SA supremacists wanted to ship Indians back
SA supremacists wanted to ship Indians back
Among the plans was one to assassinate Nelson Mandela, the first democratically elected president of South Africa.

Johannesburg: A white supremacist group that plotted a right-wing coup in South Africa, also planned to ship the country's 1.2 million Indian-origin citizens back to India, according to details of the plot revealed in a treason trial here.

The plan, decried as absurd by local Indian leaders, was part of several hatched by Afrikaner supremacist Mike du Toit, who has been convicted on charges of high treason in the high court, the first person found guilty of such a crime since democracy was achieved in South Africa in 1994.

Among the plans was one to assassinate the first democratically elected president of South Africa, Nelson Mandela; drive the majority black population into the sea; and kill all whites who were opposed to the plans for a whites-only state.

Former university lecturer Du Toit and 20 other apartheid loyalists from the Boeremag (Afrikaans for Boer Army) have been part of a marathon nine-year trial.

Two others have also already been found guilty of high treason as Judge Eben Jordaan delivers judgement which has already gone into a second week and is expected to take a month more.

Du Toit had come up with the idea of shipping South African Indians back to India because they largely descended from the first Indians who arrived from there on boats from 1860 onwards to work on sugarcane plantations as indentured labourers.

The Boeremag also planned to use Indian South Africans who had cooperated with the minority white apartheid-era government to help achieve their plans, after which they would kill them.

"Certainly (the Boeremags) belief that Indian South Africans would assist in toppling government was naive," commented Aakash Bramdeo, Editor of the weekly Post, the country's largest newspaper for the Indian community.

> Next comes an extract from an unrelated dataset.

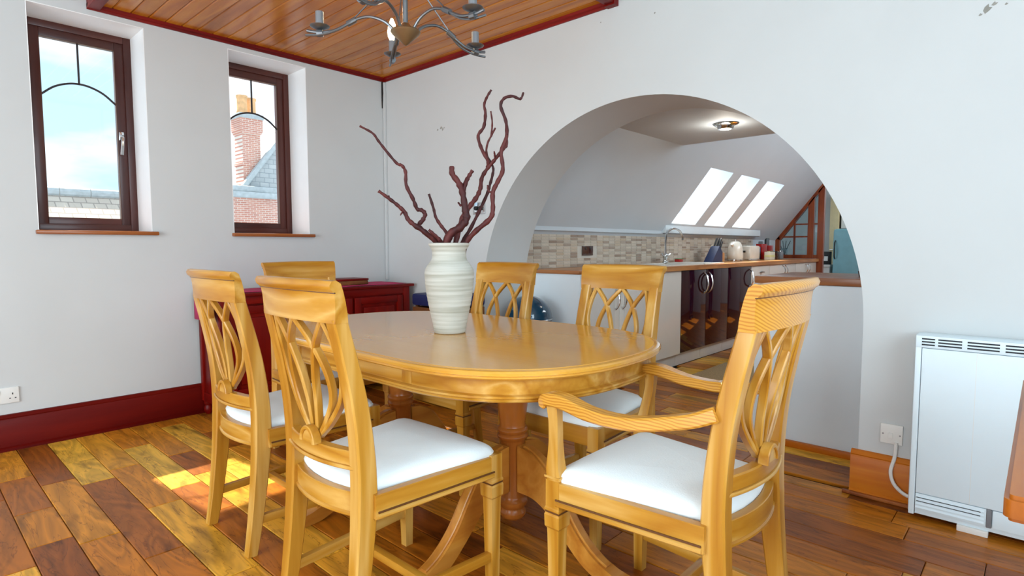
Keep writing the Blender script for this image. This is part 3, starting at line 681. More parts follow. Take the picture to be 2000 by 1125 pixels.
# sink
t = thing('kitchen_sink', 'pale inset sink and drainer in the wooden worktop', 'sink')
m = MB(); x0, x1 = XT+.06, XF-.05
m.box(x0, x1, 4.45, 4.97, .930, .938)
m.box(x0, x0+.06, 4.97, 5.50, .930, .938); m.box(x1-.04, x1, 4.97, 5.50, .930, .938); m.box(x0, x1, 5.47, 5.97, .930, .938)
m.build('deck', 'cabinet_white', t, smooth=0)
m = MB(); m.box(x0+.06, x0+.066, 4.97, 5.47, .76, .93); m.box(x1-.046, x1-.04, 4.97, 5.47, .76, .93); m.box(x0+.06, x1-.04, 4.966, 4.972, .76, .93); m.box(x0+.06, x1-.04, 5.465, 5.471, .76, .93); m.box(x0+.06, x1-.04, 4.97, 5.47, .755, .762)
m.build('bowl', 'cabinet_white', t, smooth=0)
for k in range(7): MB().bbox(x0+.08, x1-.08, 5.56+k*.05, 5.57+k*.05, .938, .942, .0015).build('drainer_ridge', 'cabinet_white', t)
# swan-neck tap
t = thing('kitchen_tap', 'chrome swan-neck kitchen tap over the sink', 'tap', (-2.88, 5.46, .938))
MB().lathe([(.030, 0), (.030, .012), (.022, .02), (.02, .05), (.026, .06), (.026, .085), (.016, .10), (.0, .10)], 16).build('base', 'chrome', t)
MB().tube(spline([(0, 0, .09), (0, 0, .22), (.005, .02, .31), (.03, .10, .355), (.05, .20, .335), (.06, .25, .275), (.06, .255, .235)], 6), [.011]*37, 10).build('spout', 'chrome', t)
for s in (-1, 1): MB().tube([(0, s*.02, .072), (.0, s*.055, .078), (.01, s*.085, .095)], [.008, .006, .007], 8).build('lever', 'chrome', t)
# mosaic splashback
tw, th = .0985, .0242
bs = MB().box(XT+.0005, XT+.004, 3.40, 8.20, .931, 1.237).build('splashback', 'grout', smooth=0); tag(bs, 'stone mosaic splashback above the kitchen worktop', 'splashback')
nr = 12; dz = (1.236-.932)/nr
def tile_geo(w, h):
    return [(0, -w/2, -h/2), (0, w/2, -h/2), (0, w/2, h/2), (0, -w/2, h/2), (.004, -w/2+.0015, -h/2+.0015), (.004, w/2-.0015, -h/2+.0015), (.004, w/2-.0015, h/2-.0015), (.004, -w/2+.0015, h/2-.0015)], [(4, 5, 6, 7), (0, 1, 5, 4), (1, 2, 6, 5), (2, 3, 7, 6), (3, 0, 4, 7)]
tv, tf = tile_geo(tw-.003, dz-.0028)
tm = bpy.data.meshes.new('tile'); tm.from_pydata(tv, [], tf); tm.materials.append(MATS['mosaic'])
restm = MB(); tones = []
cnt = 0; rnd = random.Random(5)
ncol = int((8.2-3.40)/tw)
for c in range(ncol):
    for r in range(nr):
        yy, zz = 3.40+(c+.5)*tw, .932+(r+.5)*dz
        if 4.135 < yy+.03 and yy-.03 < 4.335 and 1.02 < zz < 1.115: continue
        if cnt < 300:
            o = bpy.data.objects.new('tile', tm); C.objects.link(o); o.parent = bs; o.location = (XT+.004, yy, zz); cnt += 1
        else:
            restm.add([(XT+.004+a, yy+b, zz+d) for a, b, d in tv], tf); tones.append(rnd.random())
ro = restm.build('tile_rest', 'mosaic', bs, smooth=0); ro['kind'] = 'stuff'
at = ro.data.attributes.new('tone', 'FLOAT', 'FACE')
for i in range(len(ro.data.polygons)): at.data[i].value = tones[i//5]
t = thing('wall_socket', 'dark double socket on the kitchen mosaic', 'socket')
MB().bbox(XT+.008, XT+.016, 4.155, 4.315, 1.028, 1.112, .003).build('plate', 'amber_glass', t)
for s in (4.20, 4.27): MB().bbox(XT+.016, XT+.019, s-.012, s+.012, 1.08, 1.10, .002).build('rocker', 'black', t)
t = thing('wall_socket', 'grey socket plate on the wall beside the timber screen', 'socket')
MB().bbox(XT+.001, XT+.012, 8.42, 8.56, 1.04, 1.18, .003).build('plate', 'grey_plastic', t); MB().bbox(XT+.012, XT+.016, 8.46, 8.52, 1.08, 1.14, .002).build('rocker', 'plastic_white', t)
# knife block
t = thing('knife_block', 'slanted navy knife block with black-handled knives', 'knife block', (-2.78, 6.42, .931))
MB().prism([(-.16, 0), (.12, 0), (.12, .11), (.03, .18)], 'x', -.05, .05).build('block', 'navy_block', t)
MB().prism([(.12, 0), (.19, 0), (.19, .10), (.12, .11)], 'x', -.045, .045).build('wood_back', 'worktop_wood', t)
for i, (yy, zz, xx) in enumerate(((.05, .168, -.028), (.05, .168, .0), (.05, .168, .028), (.095, .132, -.02), (.095, .132, .02))):
    MB().sweep([(xx, yy-.0, zz-.01), (xx, yy+.05, zz+.055), (xx, yy+.085, zz+.10)], (1, 0, 0), .016, [.02, .022, .018], .3).build('knife', 'black', t)
MB().sweep([(-.045, .028, .182), (-.045, .122, .112)], (1, 0, 0), .004, .03).build('trim', 'cream', t)
# kettle
t = thing('kettle', 'cream electric kettle on the worktop', 'kettle', (-2.76, 6.98, .931))
MB().lathe([(.085, 0), (.09, .006), (.09, .018), (.082, .022)], 28).build('base', 'chrome', t)
MB().lathe([(.084, .022), (.092, .04), (.092, .09), (.084, .16), (.066, .215), (.045, .235), (.0, .24)], 28).build('body', 'kettle_cream', t)
MB().lathe([(.012, .235), (.014, .25), (.0, .258)], 12).build('lid_knob', 'chrome', t)
MB().sweep(spline([(0, .05, .215), (0, .11, .22), (0, .13, .16), (0, .115, .08), (0, .085, .05)], 5), (1, 0, 0), .022, .016, .3).build('handle', 'black', t)
MB().sweep([(0, -.07, .18), (0, -.105, .205)], (1, 0, 0), .03, .03, .3).build('spout', 'kettle_cream', t)
# toaster
t = thing('toaster', 'cream toaster next to the kettle', 'toaster', (-2.76, 7.43, .931))
MB().bbox(-.08, .08, -.17, .17, .012, .185, .03).build('body', 'kettle_cream', t)
MB().bbox(-.078, .078, -.165, .165, .0, .022, .004).build('base', 'chrome', t)
for s in (-.03, .03): MB().box(s-.012, s+.012, -.13, .13, .1845, .1862).build('slot', 'slot_dark', t, smooth=0)
MB().bbox(-.02, .02, -.185, -.165, .10, .125, .004).build('lever', 'black', t)
# jars and packets
def jar(name, label, loc, r, h, mat, lidmat):
    t = thing(name, label, 'jar', loc); MB().lathe([(r*.9, 0), (r, .008), (r, h*.75), (r*.8, h*.85)], 18).build('jar_body', mat, t)
    MB().lathe([(r*.85, h*.85), (r*.85, h), (0, h)], 18).build('lid', lidmat, t)
def carton(name, label, loc, sx, sy, h, mat, mat2):
    t = thing(name, label, 'packet', loc); MB().bbox(-sx, sx, -sy, sy, 0, h, .003).build('carton_body', mat, t)
    MB().bbox(-sx-.001, sx+.001, -sy-.001, sy+.001, h*.35, h*.6, .002).build('print_band', mat2, t)
carton('tea_carton', 'pale carton in front of the red packets', (-2.70, 8.0, .931), .04, .085, .105, 'cream', 'pale_yellow')
carton('dark_carton', 'dark upright packet behind the pale carton', (-2.84, 7.92, .931), .03, .06, .17, 'navy_block', 'black')
jar('coffee_jar', 'dark amber jar beside the pale carton', (-2.72, 8.22, .931), .055, .11, 'amber_glass', 'black')
jar('spice_jar', 'small glass spice jar nearest the timber screen', (-2.70, 8.42, .931), .04, .12, 'grey_plastic', 'chrome')
carton('red_packet', 'red packet standing behind the amber jar', (-2.86, 8.15, .931), .04, .10, .21, 'red_gloss', 'red_gloss')
carton('red_packet', 'shorter red and yellow packet near the timber screen', (-2.86, 8.40, .931), .04, .09, .19, 'red_gloss', 'pale_yellow')
t = thing('washing_up_sponge', 'small red sponge beside the tap', 'sponge', (-2.86, 5.72, .943)); MB().bbox(-.03, .03, -.04, .04, 0, .03, .008).build('sponge_body', 'red_gloss', t); MB().bbox(-.03, .03, -.04, .04, .03, .036, .002).build('scourer', 'green_plastic', t)
t = thing('picture_frame', 'small dark framed picture on the wall beside the timber screen', 'picture'); MB().bbox(XT+.0, XT+.02, 8.66, 8.80, 1.07, 1.24, .003).build('frame', 'black', t); MB().box(XT+.02, XT+.022, 8.68, 8.78, 1.09, 1.22).build('print', 'grey_plastic', t, smooth=0)
# ceiling spotlight
t = thing('ceiling_spotlight', 'round chrome ceiling spotlight in the kitchen', 'ceiling light', (-1.74, 4.17, 1.99))
MB().lathe([(.0, 0), (.085, 0), (.088, -.006), (.075, -.014), (.06, -.018), (.055, -.034), (.05, -.04)][::-1], 28).build('bezel', 'chrome', t)
MB().lathe([(.0, -.041), (.038, -.041), (.042, -.036)], 24, cap=False).build('lamp', 'spot_glow', t)
for k in range(3):
    a = k*2*PI/3+.4; MB().lathe([(.0, -.004), (.010, -.004), (.010, .002)][::-1], 10, (.072*math.cos(a), .072*math.sin(a), -.014)).build('screw', 'chrome', t)
l = bpy.data.lights.new('spot_light', 'POINT'); l.energy = 2.4; l.color = (1, .92, .8); l.shadow_soft_size = .05; o = bpy.data.objects.new('spot_light', l); C.objects.link(o); o.parent = t; o.location = (0, 0, -.10)
# jute mat
t = MB().bbox(-2.18, -1.45, 4.45, 5.35, .001, .012, .004).build('jute_mat', 'jute'); tag(t, 'woven jute mat on the kitchen floor', 'mat')
# opposite run of white units, seen only in the glossy doors
t = thing('tall_cabinet', 'run of white units opposite the dark doors', 'cabinet')
MB().box(-.05, .58, 4.9, 8.9, .12, 2.0).build('body', 'cabinet_white', t, smooth=0); MB().box(.0, .5, 4.92, 8.88, 0, .12).build('plinth', 'plinth_white', t, smooth=0)
for k in range(5): MB().bbox(-.07, -.05, 4.91+k*.79, 5.68+k*.79, .13, 1.98, .004).build('door', 'cabinet_white', t)

# person standing by the opposite units, seen only as a reflection in the glossy doors
def person():
    t = thing('person', 'person in navy trousers and dark top mirrored in the plum doors', 'person', (-1.02, 7.7, 0), math.radians(95))
    def skin(name, pts, edges, radii, mat, root=0, parent=t):
        me = bpy.data.meshes.new(name); me.from_pydata(pts, edges, []); o = bpy.data.objects.new(name, me); C.objects.link(o); o.parent = parent
        md = o.modifiers.new('skin', 'SKIN'); md.use_smooth_shade = True
        for i, v in enumerate(me.skin_vertices[0].data):
            r = radii[i]; v.radius = r if isinstance(r, tuple) else (r, r); v.use_root = (i == root)
        ss = o.modifiers.new('smooth', 'SUBSURF'); ss.levels = 2; ss.render_levels = 2
        me.materials.append(MATS[mat]); return o
    # x: left-right, y: front (+), z: up
    B = [(0, 0, .95), (0, 0, 1.10), (0, .0, 1.30), (0, -.01, 1.43), (0, 0, 1.52), (0, .01, 1.60), (0, .015, 1.68),
         (.10, 0, .88), (.12, .01, .50), (.13, -.02, .09), (-.10, 0, .88), (-.12, .02, .50), (-.13, -.01, .09),
         (.19, -.01, 1.42), (.25, -.01, 1.15), (.26, .05, .90), (-.19, -.01, 1.42), (-.25, -.01, 1.15), (-.26, .05, .90), (.26, .07, .82), (-.26, .07, .82)]
    E = [(0, 1), (1, 2), (2, 3), (3, 4), (4, 5), (5, 6), (0, 7), (7, 8), (8, 9), (0, 10), (10, 11), (11, 12), (3, 13), (13, 14), (14, 15), (3, 16), (16, 17), (17, 18), (15, 19), (18, 20)]
    R = [(.15, .11), (.14, .10), (.16, .11), (.12, .09), .055, (.075, .09), (.07, .085), .095, .07, .055, .095, .07, .055, .065, .05, .038, .065, .05, .038, .035, .035]
    skin('body', B, E, R, 'navy')
    skin('hair', [(0, -.02, 1.66), (0, -.01, 1.72), (0, .02, 1.735)], [(0, 1), (1, 2)], [.085, .075, .06], 'black')
    for s_ in (-1, 1):
        skin('shoe', [(s_*.13, -.06, .045), (s_*.135, .05, .045), (s_*.14, .15, .035)], [(0, 1), (1, 2)], [.042, .045, .035], 'black', 1)
        for f, (dx, L) in enumerate(((-.024, .07), (-.008, .08), (.008, .078), (.023, .062))):
            skin('finger', [(s_*.26, .075+dx, .79), (s_*.26, .08+dx, .79-L*.6), (s_*.255, .088+dx, .79-L)], [(0, 1), (1, 2)], [.009, .009, .008], 'cream')
        skin('thumb', [(s_*.255, .095, .81), (s_*.245, .12, .78), (s_*.243, .125, .755)], [(0, 1), (1, 2)], [.011, .010, .009], 'cream')
    skin('face', [(0, .055, 1.585), (0, .065, 1.63), (0, .06, 1.67)], [(0, 1), (1, 2)], [(.05, .045), (.06, .05), (.055, .045)], 'cream')
    MB().prism([(.118, 1.62), (.135, 1.605), (.118, 1.60)], 'x', -.01, .01).build('nose', 'cream', t)
person()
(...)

"Indian South Africans may be outspoken in their criticism against corruption, crime and the lack of service delivery. But it would be wrong for anyone to interpret this forthrightness as being unpatriotic," said Bramdeo.

"The indentured labourers who came to this country just over 150 years ago had the option of returning to India. Some did, but others chose to make South Africa their home. They fought to become fully fledged South Africans and continue to play a pivotal role in building a new South Africa".